Severin Carrell Scotland editor 

Scottish ministers largely to blame for spending crisis, says watchdog

Scottish Fiscal Commission says emergency cuts are a result of under-budgeting for public sector pay awards
  
  

Shona Robison
Shona Robison, the Scottish finance secretary, has sought to blame the UK government for the financial pressures. Photograph: Fraser Bremner/Scottish Daily Mail/PA

Scotland’s financial watchdog has said Scottish ministers are largely responsible for a spending crisis that is leading to deep cuts to non-essential services.

The Scottish Fiscal Commission, which has a similar role to the Office for Budget Responsibility in London, said ministers in Edinburgh had spent heavily on public sector pay deals without proper planning.

It said public sector pay accounted for £25bn of Scottish government spending last year, more than half of its money for day-to-day spending, and ministers had agreed to pay deals this year worth an average of 6.5% without budgeting for those awards.

“If a budget is set based on pay assumptions which are lower than those that materialise, this creates challenges with in-year management of the budget, requiring the government to reduce its planned spending on services,” the commission said. “The recent emergency spending controls the Scottish government has put in place for 2024-25 are the result of those challenges.”

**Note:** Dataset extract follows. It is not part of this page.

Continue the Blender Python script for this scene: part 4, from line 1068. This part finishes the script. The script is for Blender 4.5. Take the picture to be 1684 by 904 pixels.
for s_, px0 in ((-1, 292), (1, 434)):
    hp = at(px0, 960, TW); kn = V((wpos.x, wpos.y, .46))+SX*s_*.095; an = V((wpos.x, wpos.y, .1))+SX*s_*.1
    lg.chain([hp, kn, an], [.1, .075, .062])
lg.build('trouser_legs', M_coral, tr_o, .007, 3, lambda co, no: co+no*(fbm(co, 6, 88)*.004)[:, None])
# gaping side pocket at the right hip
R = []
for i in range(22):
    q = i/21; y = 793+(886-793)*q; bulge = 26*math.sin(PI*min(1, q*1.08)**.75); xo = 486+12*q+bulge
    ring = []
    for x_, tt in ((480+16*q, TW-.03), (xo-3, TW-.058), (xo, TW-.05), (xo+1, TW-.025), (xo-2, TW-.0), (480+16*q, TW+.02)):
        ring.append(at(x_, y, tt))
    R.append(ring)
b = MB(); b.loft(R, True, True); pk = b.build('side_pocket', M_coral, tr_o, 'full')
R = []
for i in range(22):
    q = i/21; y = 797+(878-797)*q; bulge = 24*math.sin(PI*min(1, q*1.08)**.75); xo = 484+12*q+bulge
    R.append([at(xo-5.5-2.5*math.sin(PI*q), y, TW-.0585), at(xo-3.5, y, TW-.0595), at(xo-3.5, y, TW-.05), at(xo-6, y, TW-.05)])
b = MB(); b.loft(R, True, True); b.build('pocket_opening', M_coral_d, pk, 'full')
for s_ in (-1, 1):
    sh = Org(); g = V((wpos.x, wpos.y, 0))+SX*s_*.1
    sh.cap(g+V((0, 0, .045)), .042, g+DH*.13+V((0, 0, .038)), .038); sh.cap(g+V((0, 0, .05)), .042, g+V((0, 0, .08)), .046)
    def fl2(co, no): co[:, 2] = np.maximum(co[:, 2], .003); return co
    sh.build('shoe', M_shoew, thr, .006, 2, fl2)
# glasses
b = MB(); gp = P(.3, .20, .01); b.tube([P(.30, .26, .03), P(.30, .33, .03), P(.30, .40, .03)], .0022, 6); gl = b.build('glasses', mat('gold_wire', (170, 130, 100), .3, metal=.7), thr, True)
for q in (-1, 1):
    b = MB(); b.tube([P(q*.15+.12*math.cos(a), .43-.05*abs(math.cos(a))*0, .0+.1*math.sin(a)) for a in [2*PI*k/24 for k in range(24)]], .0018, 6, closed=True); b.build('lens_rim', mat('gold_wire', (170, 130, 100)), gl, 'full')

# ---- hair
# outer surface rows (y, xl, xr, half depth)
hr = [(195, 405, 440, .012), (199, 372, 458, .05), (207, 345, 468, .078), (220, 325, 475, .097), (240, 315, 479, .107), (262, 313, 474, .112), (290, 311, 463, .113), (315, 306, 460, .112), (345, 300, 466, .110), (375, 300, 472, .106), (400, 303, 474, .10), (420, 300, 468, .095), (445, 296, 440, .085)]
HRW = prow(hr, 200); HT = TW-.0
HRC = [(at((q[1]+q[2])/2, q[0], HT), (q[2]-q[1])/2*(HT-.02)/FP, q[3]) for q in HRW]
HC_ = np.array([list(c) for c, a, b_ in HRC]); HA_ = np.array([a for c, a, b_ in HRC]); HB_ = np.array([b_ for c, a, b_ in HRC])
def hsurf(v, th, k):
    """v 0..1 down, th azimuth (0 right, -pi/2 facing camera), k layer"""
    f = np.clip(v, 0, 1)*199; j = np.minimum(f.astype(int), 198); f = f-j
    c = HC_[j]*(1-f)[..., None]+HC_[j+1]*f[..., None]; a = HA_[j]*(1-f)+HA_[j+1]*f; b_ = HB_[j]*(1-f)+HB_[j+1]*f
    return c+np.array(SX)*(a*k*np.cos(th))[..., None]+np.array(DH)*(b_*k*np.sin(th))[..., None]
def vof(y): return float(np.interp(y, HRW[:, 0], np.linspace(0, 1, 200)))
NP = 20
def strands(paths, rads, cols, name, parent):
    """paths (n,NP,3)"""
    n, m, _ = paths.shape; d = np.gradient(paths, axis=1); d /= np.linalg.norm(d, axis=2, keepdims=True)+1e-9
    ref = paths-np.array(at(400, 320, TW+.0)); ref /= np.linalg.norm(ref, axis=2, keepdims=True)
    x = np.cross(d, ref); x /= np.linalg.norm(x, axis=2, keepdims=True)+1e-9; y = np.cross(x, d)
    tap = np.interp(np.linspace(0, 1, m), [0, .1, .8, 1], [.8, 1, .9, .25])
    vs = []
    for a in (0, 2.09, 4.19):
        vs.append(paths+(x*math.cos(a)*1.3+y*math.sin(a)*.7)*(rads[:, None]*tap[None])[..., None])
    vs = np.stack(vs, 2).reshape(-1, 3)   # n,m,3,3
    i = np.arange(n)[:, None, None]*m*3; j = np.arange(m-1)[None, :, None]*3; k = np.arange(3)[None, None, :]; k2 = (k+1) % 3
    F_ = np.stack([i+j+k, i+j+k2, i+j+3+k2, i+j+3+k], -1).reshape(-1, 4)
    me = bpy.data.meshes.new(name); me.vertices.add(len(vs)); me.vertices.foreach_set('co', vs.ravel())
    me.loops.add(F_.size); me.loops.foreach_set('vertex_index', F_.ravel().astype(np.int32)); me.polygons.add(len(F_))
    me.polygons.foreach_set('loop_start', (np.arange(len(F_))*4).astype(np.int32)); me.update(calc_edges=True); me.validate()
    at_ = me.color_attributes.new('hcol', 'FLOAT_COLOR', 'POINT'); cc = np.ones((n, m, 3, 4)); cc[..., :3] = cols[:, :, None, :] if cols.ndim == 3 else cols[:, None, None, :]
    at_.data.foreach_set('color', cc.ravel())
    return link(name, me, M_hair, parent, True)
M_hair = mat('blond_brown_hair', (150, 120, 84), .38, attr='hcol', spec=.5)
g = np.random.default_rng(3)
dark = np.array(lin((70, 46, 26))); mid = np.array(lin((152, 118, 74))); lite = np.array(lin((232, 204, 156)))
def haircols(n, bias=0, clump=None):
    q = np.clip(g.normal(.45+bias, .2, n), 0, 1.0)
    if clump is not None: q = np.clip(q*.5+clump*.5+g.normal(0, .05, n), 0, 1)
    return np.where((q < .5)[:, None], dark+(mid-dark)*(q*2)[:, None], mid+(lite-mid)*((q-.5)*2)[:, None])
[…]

Shona Robison, the Scottish finance secretary, has imposed tough emergency controls on all non-essential spending, and civil servants are being asked to find hundreds of millions of pounds in immediate savings.

She has blamed Rachel Reeves, the chancellor, arguing that the Treasury’s warning of a £22bn black hole in the UK government budget is a warning of immediate cuts to Scotland’s subsidy. Robison said this had created “significant uncertainty” about their funding.

“The first minister and I have both made clear that following the UK chancellor’s July statement, the Scottish government continues to face the most challenging financial situation since devolution,” she said.

The Scottish government has already reintroduced peak rail fares and abolished universal winter fuel payments for pensioners, and is now cutting free iPads and laptops for school pupils, and council spending on flood defences and nature restoration.

Government departments have been told to freeze recruitment, ban all non-urgent staff travel and sack outside consultants and public relations firms. The health and social care directorate has been told to cut £750m from its spending immediately.

Scottish Labour said these financial pressures had been predicted for several years, including by the fiscal commission. Anas Sarwar, the Scottish Labour leader, said that despite Robison’s assertions, the Treasury had not made a single cut to Scotland’s funding since Labour won the UK election.

He said the situation was the result of 17 years of Scottish National party incompetence in government. “Every single institution is weaker, not stronger,” he said.

Michael Marra, Scottish Labour’s finance spokesperson, said Robison and her colleagues were “in a blind panic” about their cost challenges. They had “no planning, no strategy for change,” he said.